Because we are created for it, but have a sinful nature that prevents us from doing it naturally.  It takes work, being a Christian.  Endless and continual work and discipline.  Mr Osteen generally glosses over that point, which is why many of his flock get so disillusioned so quickly.  I should stop doing that, I don't know the man personally, I only see what he puts on TV.  But, what he puts on TV is dangerous.  That smiling, genial, God wants to give to you message is dangerous.  God does want to give to you, but He is not going to take you out of the world.  The world is going to continually take from you.  YOU have to decide to not be of the world, for God to continually give to you.  It is work and discipline.
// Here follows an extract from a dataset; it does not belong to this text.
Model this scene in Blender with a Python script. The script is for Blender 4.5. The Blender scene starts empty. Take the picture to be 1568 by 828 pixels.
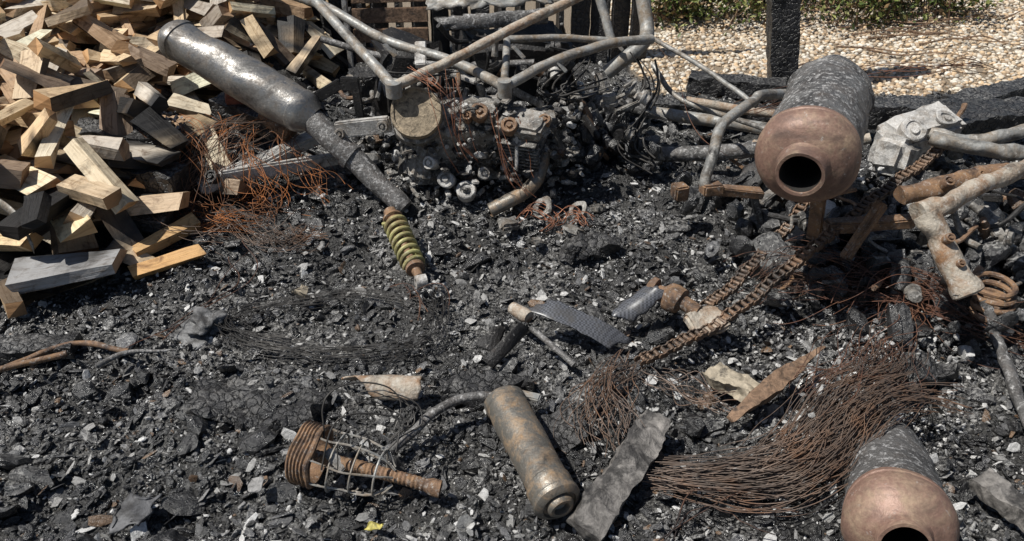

I wish it was not, especially the last few days.  An OCD, military trained, disciplinarian like me would seem to be a natural.  But, it can be a distraction.  I get so wrapped up in what did not work on my list for the day, that I forget I am not making the list.  I am just doing my part to live out God's list.  And, I miss doing that well, almost every single day.  When my list is more important to me than God's, my problems start.  When I am disciplined to give it up to God, rejoice, pray and give thanks; my problems end.

The prayer book is a good thing, and I am not going to stop it.  I am going to try to do more of it.  But, at the end of the day, my list of prayers is just for me to really see where I am not praying for the right things.  It does not change God's list or plan.  That is my lesson from the last week.

I rejoice, and pray, and give thanks, for what has happened is God's will, for me, in Christ Jesus.  The big news there is not the stuff that happened.  The big news is that God has a will (plan) for me, and it is to be in Christ Jesus.

When I think of it that way it is a lot easier to rejoice, pray, and give thanks.  It is not easier.  It is less difficult.  I am still Joe, and I don't have it down.  But, I am learning.  That is number one on my list.